Friday, April 10, 2009

LOVE is mAgIcAl................is it so ?????????

Is love so magical that a person feels he's completely taken aback by it........this is what I feel love is.......
  • Love is something u see in their eyes and begin to trust them instantly.
  • Love is a feeling which makes you love yourself.
  • Love is a reason for you to be happy.
  • Love is a dream which you want to come true.
  • Love is beauty, its makes the world more beautiful.
  • Love is when you start loving the idea of being in love itself.
  • Love is an aroma in which you would want to get mixed.
  • Love is an intoxication, you are high even without boozing.
  • Love is a music which doesn't require any orchestra, it plays where ever you are.
  • Love is something for which you would love to die.
  • Love is a game in which you would do anything to win.
  • Love is when you don't give a damn to your ego.
  • Love is when you feel you don't have anything else to do, except, to love.
  • Love is when you start seeing yourself in them.
  • Love is like the sound of water flowing through the streams, its just so pure and gentle to listen.
  • Love is like the rainbow, it sprouts up when a big fight is followed up by a silly laughter.
  • Love is like a splash of water, you just love it when every droplet falls on you.
  • Love is like the silent night, you stare at it continuously asking for your answers but you don't get one.
  • Love is a wish which you always ask in your prayers.
  • Love is a poem, you struggle for words to make it rhyme in the right way.
  • Love is pain, but you would have never loved to be in pain ever before.
  • Love is like the first rain of monsoon, you wait to get wet with it.
  • Love is when you find it so hard so to say something to someone.
  • Love is all when you actually feel you don't know whats happening to you.

Thursday, April 2, 2009

Memories are good to remember if you don't have to deal with the past........
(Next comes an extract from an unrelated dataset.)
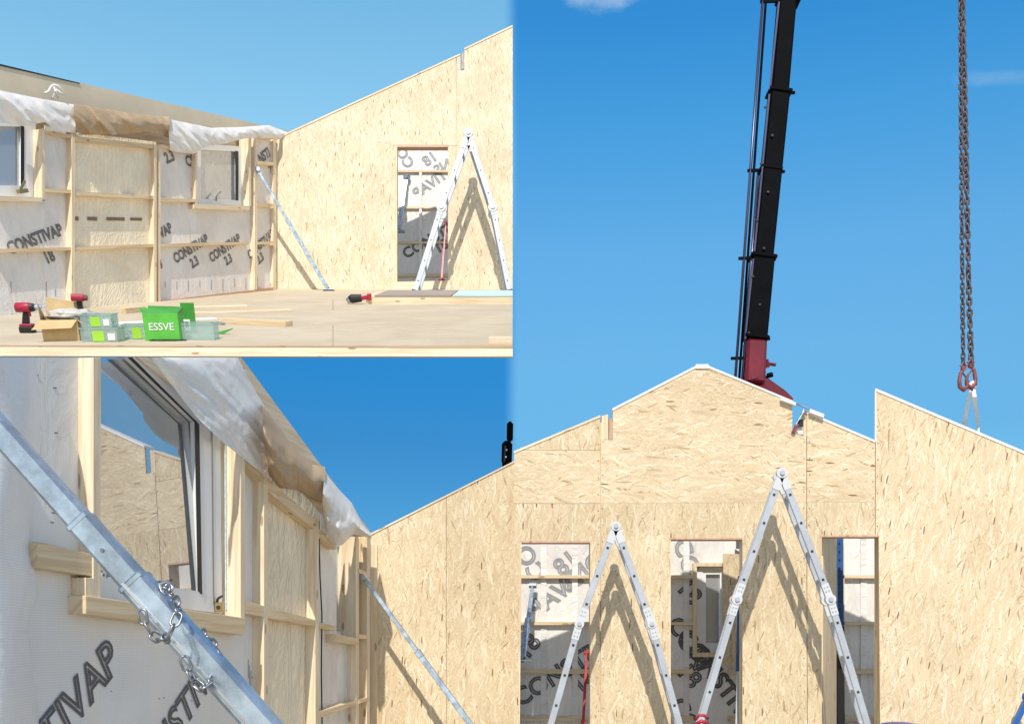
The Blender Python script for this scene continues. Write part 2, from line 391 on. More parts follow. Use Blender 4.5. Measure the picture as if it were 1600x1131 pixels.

Thin line between Right and Wrong !!

As it is rightly said in one of the books I read "Sometimes it is necesaary to do the wrong thing for the right reasons. The important thing is to be sure that our reasons are right, and that we admit the wrong -- that we do not lie to ourselves, and convince to ourselves that what we are doing is right".
This is what exactly I also try to do. But I find myself caught up in a thin line between right and wrong. It often happens to me, what I feel is right for myself, is wrong for others and vice-versa. And I find it extremely hard to convey to people my doing. At other times I get influenced by people and follow their opinions which I find right but later on end up doing the wrong and regret.
I guess I need to find out whether there is anything like RIGHT and WRONG ?? Who decides what is right and what is wrong ??Are there any rules which we need to follow?? It's such an irony, some people say follow your heart and some say follow your brain. On analysing, I found out that my heart often leads me to the wrong thing but still I enjoy doing it, I get such pleasure that I don't care about being wrong and I feel it's just the right thing I wanted to do. But if I follow my brain, knowing that it's right, I don't enjoy doing it and again feel, this is not the way I wanted it to be. This right and wrong thing hasn't done anything good to me, in fact I am always in a dilemma thinking which one to choose. My reasons might me right but then the outcomes are wrong or its just the opposite. How do I decide which part of the line I should be in ??